What you are asked to do
The listing below holds pictures; exclude them. Return exactly the lines from the one with "Write the bpy" through the one with "R = math.radians".
>> start Data listing
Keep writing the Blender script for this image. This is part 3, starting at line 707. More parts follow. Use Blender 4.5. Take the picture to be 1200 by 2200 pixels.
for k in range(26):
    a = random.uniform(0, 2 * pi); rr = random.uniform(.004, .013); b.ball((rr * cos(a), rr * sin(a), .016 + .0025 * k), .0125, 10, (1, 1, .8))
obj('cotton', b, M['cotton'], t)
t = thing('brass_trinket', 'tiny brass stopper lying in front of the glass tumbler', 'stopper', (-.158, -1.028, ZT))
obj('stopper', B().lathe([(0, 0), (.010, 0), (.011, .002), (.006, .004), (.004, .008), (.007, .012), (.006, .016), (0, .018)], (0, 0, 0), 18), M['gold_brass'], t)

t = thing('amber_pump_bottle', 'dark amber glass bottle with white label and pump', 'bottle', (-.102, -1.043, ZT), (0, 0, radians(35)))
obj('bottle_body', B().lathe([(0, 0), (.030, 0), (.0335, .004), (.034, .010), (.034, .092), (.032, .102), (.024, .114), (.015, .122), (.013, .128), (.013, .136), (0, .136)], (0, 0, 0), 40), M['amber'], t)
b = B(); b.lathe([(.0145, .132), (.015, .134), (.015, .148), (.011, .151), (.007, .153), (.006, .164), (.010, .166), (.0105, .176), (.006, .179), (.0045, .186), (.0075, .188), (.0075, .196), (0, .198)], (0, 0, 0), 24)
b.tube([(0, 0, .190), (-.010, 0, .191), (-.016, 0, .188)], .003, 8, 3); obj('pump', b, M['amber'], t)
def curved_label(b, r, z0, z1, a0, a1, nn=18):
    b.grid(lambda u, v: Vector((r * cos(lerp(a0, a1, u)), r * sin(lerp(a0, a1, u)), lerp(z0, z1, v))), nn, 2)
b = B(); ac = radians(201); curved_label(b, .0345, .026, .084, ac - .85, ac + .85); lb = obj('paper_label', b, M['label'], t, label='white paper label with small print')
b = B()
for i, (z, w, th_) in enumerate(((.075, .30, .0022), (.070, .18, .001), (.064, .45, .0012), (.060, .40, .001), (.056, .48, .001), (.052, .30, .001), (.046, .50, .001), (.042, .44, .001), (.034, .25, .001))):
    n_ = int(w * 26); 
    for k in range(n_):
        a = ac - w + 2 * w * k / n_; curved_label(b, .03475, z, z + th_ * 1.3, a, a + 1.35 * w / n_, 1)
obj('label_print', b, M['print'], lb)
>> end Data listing
>> start Data listing
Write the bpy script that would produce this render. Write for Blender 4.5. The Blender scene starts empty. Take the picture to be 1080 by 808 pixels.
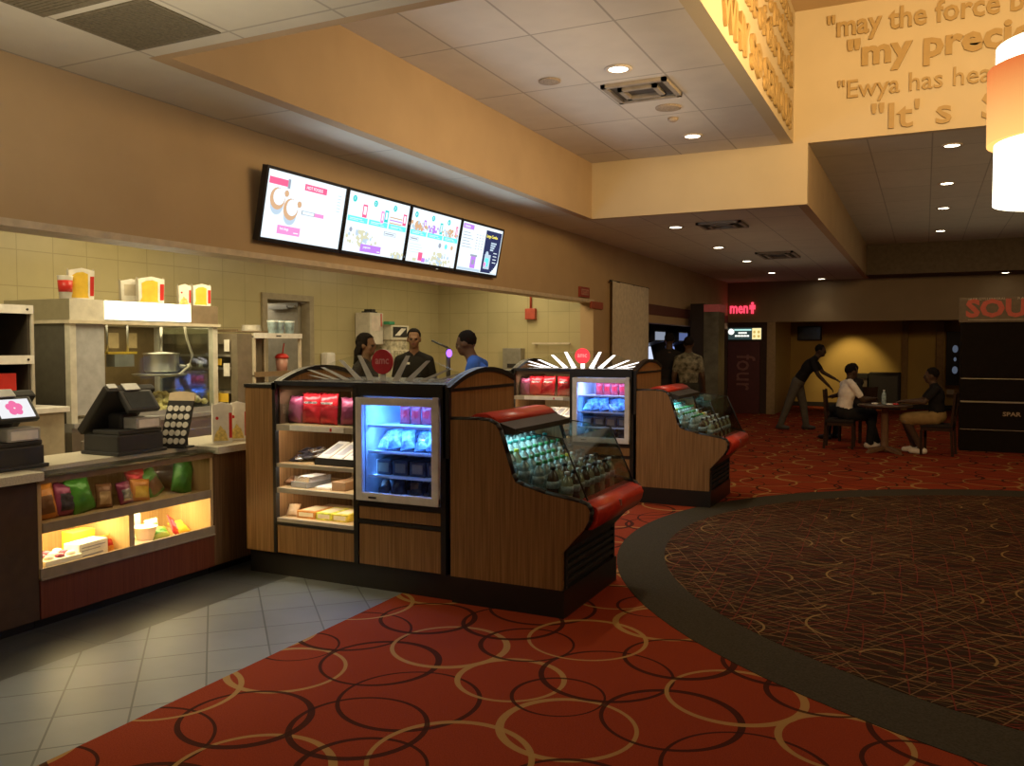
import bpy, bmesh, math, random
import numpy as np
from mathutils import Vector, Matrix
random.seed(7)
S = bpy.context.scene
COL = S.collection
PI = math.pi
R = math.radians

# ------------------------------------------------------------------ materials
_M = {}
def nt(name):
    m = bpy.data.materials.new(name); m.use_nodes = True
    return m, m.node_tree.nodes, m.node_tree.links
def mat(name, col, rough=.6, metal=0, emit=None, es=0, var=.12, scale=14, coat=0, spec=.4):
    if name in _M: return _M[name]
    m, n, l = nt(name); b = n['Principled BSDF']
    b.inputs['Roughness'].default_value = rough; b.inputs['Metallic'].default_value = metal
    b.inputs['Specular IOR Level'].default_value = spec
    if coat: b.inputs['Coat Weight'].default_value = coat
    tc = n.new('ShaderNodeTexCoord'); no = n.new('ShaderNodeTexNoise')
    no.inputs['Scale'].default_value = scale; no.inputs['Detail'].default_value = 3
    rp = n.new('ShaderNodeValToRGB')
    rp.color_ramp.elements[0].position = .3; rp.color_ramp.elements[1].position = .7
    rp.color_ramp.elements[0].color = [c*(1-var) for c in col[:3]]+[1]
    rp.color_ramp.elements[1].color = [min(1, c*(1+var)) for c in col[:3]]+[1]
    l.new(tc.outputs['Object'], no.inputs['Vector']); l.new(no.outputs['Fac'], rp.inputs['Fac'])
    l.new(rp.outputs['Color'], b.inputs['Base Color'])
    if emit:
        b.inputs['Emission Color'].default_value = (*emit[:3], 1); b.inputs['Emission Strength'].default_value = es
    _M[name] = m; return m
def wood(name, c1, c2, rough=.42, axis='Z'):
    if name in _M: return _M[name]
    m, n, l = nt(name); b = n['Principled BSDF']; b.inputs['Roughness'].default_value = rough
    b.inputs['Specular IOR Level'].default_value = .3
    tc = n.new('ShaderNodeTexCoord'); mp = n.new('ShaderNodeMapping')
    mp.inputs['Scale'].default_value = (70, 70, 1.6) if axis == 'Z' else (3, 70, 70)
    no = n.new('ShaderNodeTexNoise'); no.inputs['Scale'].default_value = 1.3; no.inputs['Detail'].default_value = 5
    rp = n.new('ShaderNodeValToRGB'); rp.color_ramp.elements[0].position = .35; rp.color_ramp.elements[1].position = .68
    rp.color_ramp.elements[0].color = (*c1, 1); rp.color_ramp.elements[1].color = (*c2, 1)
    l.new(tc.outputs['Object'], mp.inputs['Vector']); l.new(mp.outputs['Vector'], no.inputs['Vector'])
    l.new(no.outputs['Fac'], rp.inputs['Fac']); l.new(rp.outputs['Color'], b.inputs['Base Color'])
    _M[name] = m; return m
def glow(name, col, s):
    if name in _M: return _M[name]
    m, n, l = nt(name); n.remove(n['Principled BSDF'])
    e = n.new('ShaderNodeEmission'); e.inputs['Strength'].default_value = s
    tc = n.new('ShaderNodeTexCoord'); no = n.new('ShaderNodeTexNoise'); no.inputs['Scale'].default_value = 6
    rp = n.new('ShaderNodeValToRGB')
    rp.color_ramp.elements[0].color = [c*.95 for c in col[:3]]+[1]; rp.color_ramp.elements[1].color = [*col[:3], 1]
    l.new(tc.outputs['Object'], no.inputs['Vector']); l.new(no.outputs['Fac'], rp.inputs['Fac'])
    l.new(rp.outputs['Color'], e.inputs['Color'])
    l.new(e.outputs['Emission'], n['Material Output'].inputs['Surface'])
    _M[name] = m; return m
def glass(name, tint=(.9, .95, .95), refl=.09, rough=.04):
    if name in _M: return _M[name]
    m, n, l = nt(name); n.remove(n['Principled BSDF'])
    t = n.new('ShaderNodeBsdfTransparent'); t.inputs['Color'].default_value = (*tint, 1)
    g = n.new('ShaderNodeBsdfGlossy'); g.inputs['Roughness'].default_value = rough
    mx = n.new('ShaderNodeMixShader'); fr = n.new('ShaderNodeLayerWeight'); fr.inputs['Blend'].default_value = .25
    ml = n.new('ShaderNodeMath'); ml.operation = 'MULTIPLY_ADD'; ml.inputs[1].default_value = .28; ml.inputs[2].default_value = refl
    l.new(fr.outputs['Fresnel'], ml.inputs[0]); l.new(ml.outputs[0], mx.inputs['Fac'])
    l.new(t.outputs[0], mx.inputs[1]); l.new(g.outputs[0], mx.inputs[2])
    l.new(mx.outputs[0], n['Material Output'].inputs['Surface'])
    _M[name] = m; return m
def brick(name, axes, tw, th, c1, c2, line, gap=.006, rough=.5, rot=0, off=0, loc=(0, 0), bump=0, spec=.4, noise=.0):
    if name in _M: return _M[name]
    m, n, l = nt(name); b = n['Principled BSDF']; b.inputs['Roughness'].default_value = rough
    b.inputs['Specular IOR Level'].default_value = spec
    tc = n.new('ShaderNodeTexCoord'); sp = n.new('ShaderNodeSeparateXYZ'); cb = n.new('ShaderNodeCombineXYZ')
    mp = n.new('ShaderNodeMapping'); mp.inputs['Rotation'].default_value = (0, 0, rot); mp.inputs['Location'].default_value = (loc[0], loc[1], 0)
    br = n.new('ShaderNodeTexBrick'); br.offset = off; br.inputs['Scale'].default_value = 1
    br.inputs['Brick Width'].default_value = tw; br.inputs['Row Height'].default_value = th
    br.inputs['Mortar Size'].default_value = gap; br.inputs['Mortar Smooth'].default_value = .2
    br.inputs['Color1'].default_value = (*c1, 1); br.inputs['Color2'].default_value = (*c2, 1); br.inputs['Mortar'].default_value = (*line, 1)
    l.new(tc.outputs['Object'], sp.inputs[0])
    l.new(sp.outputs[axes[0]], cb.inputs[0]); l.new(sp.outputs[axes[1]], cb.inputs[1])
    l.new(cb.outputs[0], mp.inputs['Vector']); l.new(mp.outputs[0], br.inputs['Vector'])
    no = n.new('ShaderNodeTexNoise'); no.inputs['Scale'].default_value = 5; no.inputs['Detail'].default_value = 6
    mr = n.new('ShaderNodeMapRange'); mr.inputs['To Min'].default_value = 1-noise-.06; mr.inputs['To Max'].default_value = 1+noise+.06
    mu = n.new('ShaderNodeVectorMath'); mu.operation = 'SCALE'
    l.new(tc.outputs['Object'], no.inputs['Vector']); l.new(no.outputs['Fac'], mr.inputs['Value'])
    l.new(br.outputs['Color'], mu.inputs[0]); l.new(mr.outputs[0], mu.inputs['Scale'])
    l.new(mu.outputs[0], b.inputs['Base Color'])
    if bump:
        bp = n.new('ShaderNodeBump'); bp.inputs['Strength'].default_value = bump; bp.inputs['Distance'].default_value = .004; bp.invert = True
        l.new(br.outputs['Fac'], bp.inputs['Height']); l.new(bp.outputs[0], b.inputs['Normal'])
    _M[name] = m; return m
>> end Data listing
>> start Data listing
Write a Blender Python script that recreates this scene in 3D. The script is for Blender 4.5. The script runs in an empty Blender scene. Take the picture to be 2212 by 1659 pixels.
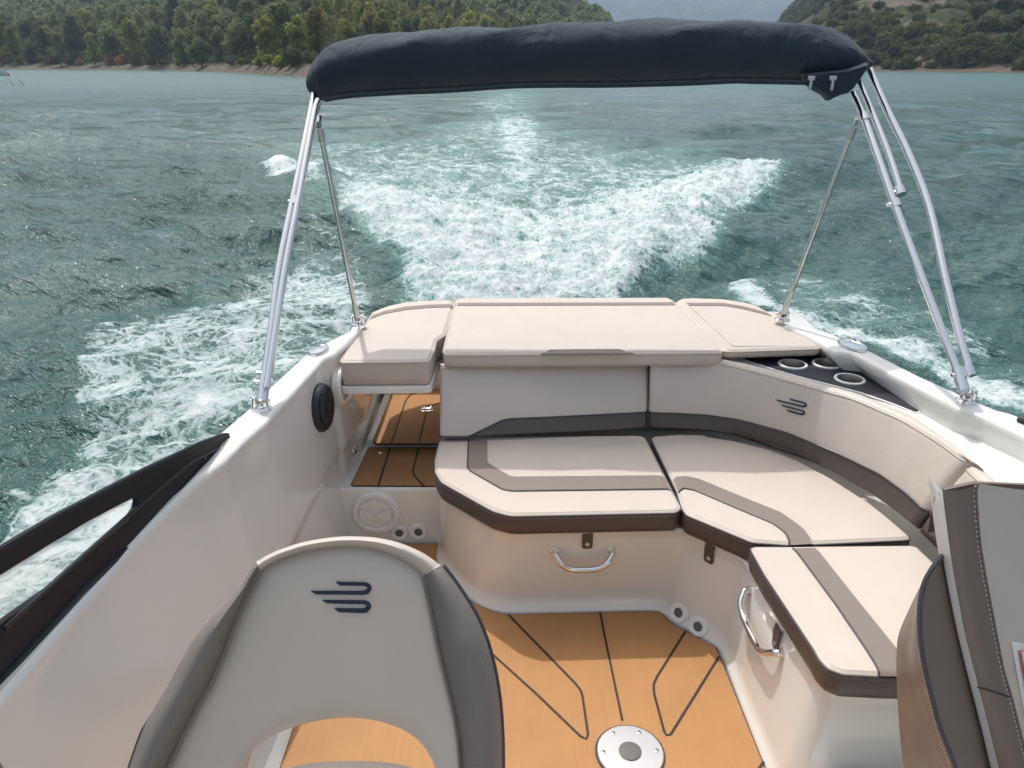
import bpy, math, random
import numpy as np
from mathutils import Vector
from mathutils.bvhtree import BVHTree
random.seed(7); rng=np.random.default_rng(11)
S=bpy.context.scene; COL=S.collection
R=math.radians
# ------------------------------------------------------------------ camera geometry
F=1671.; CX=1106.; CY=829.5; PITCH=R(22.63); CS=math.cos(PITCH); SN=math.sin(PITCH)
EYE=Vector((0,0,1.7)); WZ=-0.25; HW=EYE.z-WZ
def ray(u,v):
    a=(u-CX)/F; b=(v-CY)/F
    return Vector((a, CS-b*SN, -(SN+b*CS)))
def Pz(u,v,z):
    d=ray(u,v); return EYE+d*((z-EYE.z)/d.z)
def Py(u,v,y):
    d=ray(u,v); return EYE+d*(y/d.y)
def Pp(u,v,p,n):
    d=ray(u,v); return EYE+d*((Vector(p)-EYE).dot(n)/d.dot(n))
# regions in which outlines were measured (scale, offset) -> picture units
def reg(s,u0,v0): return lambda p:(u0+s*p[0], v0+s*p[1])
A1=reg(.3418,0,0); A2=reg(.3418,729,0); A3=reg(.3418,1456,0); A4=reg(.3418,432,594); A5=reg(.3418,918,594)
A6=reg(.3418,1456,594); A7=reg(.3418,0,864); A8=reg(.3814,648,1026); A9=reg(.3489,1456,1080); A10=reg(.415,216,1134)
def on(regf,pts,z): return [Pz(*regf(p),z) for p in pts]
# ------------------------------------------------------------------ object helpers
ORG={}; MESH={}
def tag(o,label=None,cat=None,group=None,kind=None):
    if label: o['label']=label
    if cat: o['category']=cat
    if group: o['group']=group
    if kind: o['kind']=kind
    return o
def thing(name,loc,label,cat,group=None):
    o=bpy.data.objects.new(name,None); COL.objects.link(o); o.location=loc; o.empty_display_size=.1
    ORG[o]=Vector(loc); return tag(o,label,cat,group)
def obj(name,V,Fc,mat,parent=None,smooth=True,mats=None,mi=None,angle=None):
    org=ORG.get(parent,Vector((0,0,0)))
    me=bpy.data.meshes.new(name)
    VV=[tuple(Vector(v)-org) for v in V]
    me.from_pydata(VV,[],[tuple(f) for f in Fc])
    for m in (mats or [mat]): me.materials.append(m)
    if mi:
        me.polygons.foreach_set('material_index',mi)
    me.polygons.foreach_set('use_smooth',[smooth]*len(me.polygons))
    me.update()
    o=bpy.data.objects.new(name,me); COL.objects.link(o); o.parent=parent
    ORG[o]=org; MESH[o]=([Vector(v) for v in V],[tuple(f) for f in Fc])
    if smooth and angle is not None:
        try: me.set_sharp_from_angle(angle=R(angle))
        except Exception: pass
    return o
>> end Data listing
Reply to the exercise
Write the bpy script that would produce this render. Write for Blender 4.5. The Blender scene starts empty. Take the picture to be 1080 by 808 pixels.
import bpy, bmesh, math, random
import numpy as np
from mathutils import Vector, Matrix
random.seed(7)
S = bpy.context.scene
COL = S.collection
PI = math.pi
R = math.radians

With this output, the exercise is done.